* Exercise brief
Extract precisely the lines of the entries below, from the first line through the line containing "random.seed(7)".

--- BEGIN Entries shown ---

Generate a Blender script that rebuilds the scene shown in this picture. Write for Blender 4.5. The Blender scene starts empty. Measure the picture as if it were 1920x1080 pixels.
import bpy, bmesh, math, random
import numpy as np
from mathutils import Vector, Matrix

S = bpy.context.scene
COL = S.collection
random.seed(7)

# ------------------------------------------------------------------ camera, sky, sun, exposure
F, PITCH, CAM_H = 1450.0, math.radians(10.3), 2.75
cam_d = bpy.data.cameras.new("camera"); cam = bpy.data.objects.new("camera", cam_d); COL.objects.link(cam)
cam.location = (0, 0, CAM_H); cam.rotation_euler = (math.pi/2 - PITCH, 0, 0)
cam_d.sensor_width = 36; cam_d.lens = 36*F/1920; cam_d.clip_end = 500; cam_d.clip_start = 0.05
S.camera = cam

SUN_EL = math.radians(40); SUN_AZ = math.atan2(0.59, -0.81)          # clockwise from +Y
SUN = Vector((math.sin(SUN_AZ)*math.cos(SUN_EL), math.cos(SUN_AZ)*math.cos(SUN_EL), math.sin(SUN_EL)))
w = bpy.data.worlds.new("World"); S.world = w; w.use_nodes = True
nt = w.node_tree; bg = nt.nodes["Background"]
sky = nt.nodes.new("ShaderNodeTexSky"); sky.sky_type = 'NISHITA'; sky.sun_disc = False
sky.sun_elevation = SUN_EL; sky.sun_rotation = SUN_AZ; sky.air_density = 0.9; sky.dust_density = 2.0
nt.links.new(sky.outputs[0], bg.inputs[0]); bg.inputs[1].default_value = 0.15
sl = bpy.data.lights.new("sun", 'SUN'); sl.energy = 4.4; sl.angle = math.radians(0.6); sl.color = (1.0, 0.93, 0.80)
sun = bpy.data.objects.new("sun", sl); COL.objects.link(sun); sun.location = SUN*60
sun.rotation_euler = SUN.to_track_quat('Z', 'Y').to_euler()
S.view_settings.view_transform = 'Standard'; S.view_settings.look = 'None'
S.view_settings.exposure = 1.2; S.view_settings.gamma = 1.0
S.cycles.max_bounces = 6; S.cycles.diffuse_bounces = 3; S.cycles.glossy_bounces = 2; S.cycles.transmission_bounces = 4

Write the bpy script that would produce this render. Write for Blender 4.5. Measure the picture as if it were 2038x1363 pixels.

--- END Entries shown ---

* Answer for the task
Generate a Blender script that rebuilds the scene shown in this picture. Write for Blender 4.5. The Blender scene starts empty. Measure the picture as if it were 1920x1080 pixels.
import bpy, bmesh, math, random
import numpy as np
from mathutils import Vector, Matrix

S = bpy.context.scene
COL = S.collection
random.seed(7)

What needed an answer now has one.